If the latter, the answer is certainly "yes". I worked on a financial information product widely used by major financial companies, which consisted of VB6 front-ends (Windows desktop app, and Excel/Word/Powerpoint plugins), that communicated with an AS/400 back-end at our site. This was in 2000-2001 though, when I left they were looking at redeveloping the front-end in ASP and moving away from the desktop app model. I have no idea what the current status of the product is.

Carson63000
+1  A: 

I worked for a company which sells a huge real-time fund management system (trading equities, bonds, currency etc.) - the huge front-end was mostly written in VB6. Hundreds of components, and not moving to .net very quickly at all.
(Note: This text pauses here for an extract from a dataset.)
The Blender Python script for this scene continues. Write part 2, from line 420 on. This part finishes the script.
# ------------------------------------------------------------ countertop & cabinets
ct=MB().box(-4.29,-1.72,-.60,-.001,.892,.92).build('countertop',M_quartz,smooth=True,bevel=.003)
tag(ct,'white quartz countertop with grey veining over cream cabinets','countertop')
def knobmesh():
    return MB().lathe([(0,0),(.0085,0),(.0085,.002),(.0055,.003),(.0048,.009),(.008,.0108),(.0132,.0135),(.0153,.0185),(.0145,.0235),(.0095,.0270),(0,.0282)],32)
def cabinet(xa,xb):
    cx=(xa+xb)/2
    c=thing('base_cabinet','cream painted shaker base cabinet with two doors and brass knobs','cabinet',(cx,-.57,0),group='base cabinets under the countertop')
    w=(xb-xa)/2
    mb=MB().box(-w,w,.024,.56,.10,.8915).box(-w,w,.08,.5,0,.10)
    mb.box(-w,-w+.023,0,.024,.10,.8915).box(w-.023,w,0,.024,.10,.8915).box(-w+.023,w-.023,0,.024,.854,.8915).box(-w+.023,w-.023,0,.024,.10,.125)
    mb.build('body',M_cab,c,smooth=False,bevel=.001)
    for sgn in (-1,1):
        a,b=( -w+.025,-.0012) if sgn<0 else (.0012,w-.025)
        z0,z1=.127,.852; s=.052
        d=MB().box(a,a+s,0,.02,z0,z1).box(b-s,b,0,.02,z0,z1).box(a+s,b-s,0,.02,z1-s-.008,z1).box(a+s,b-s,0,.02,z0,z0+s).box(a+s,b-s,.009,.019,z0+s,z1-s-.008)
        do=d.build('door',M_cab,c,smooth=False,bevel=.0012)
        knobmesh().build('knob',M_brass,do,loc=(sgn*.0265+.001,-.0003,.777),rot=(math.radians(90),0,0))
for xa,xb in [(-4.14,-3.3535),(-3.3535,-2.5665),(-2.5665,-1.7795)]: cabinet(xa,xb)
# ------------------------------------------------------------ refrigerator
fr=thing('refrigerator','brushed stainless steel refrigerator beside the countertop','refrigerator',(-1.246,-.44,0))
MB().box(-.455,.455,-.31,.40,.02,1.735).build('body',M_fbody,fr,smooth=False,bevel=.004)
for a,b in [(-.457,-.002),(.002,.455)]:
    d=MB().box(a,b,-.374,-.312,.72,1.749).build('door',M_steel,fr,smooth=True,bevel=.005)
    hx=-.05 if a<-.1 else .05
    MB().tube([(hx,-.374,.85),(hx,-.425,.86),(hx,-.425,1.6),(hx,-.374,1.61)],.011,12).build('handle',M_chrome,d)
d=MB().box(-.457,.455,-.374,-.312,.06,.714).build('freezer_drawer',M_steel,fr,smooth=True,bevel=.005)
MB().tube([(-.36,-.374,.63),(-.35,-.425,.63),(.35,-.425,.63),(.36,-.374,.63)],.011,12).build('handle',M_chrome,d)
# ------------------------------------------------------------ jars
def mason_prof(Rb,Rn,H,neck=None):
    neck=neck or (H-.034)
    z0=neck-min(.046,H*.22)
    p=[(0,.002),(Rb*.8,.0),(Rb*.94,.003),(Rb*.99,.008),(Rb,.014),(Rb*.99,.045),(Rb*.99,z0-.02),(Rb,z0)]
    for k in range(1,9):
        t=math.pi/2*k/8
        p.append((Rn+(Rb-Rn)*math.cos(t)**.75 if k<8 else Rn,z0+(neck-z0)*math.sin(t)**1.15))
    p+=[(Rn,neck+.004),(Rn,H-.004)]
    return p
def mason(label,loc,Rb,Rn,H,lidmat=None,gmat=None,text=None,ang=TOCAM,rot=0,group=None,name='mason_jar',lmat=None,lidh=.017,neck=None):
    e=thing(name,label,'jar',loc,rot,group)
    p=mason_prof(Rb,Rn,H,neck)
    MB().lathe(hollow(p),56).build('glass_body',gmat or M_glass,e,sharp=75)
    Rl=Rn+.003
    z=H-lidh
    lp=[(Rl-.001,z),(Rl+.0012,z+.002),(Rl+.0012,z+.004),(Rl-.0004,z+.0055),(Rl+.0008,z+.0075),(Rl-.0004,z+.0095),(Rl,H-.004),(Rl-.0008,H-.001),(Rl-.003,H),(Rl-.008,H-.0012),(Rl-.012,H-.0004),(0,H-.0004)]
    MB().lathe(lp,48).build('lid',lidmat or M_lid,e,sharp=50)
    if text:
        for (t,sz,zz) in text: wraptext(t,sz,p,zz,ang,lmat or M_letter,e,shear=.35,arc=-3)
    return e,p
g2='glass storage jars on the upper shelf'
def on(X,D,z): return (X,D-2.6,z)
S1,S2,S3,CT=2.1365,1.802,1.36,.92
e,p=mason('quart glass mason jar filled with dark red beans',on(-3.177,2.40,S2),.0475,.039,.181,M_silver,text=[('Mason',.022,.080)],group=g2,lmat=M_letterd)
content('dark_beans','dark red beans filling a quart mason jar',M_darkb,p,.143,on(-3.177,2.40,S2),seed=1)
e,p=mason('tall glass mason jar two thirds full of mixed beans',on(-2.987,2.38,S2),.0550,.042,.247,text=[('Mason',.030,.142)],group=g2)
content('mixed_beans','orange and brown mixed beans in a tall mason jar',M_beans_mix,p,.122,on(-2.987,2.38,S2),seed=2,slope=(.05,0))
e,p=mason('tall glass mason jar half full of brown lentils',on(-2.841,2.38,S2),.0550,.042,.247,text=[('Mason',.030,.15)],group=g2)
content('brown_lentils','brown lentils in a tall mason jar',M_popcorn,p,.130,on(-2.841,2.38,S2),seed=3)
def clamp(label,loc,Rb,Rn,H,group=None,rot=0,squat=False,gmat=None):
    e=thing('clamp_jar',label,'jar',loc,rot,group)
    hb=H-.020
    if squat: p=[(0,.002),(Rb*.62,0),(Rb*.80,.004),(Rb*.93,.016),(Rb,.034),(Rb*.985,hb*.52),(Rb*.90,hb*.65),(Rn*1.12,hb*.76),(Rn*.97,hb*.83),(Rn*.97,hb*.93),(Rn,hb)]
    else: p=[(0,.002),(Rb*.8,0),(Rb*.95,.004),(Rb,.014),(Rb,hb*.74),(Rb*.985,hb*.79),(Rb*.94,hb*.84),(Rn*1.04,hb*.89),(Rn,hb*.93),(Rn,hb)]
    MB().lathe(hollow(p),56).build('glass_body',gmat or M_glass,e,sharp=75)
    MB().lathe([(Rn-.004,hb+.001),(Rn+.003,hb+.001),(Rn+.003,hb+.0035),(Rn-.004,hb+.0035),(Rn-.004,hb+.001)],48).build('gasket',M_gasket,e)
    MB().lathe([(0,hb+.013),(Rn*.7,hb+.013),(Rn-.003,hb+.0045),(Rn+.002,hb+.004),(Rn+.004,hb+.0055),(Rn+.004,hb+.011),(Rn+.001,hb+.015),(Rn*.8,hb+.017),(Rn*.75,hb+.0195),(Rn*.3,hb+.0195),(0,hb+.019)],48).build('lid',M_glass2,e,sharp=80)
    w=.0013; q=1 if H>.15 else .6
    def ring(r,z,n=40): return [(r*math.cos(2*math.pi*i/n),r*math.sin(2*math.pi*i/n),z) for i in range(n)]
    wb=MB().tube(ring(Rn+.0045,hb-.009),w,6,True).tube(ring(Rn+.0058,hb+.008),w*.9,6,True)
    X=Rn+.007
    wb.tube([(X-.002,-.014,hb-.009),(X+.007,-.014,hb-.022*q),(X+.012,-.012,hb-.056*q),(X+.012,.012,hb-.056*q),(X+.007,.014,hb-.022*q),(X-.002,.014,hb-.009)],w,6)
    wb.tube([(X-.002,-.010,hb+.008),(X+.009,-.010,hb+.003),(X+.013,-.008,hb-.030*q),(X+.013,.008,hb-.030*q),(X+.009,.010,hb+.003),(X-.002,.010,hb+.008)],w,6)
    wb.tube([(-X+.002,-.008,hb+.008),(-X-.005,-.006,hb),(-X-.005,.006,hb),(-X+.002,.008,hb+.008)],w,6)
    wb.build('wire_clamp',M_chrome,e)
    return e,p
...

They are now paying a premium for VB6 developers (and can probably easily afford it, given the kind of customers they have).

So yes, there are commercially available enterprise applications which are still written in VB6, and will be for the foreseeable future - and anyone still willing to work on VB6 can probably command a really good salary (at the risk of ruining their future career prospects - which was why I left).

Alex Warren
A: 

Lots of Enterprise and commercial apps in VB6. And there's still a lot of 'em floating around.

Esp if you consider that the .net stack is quite large by comparison, if you have to run code on equipment dating back to early pentiums (thing most POS terminals out there right now) then you're likely not even able to shoehorn the .net runtime onto the machine.

That said, VB6 was awfully nice in it's day. But .net has a lot going for it as well.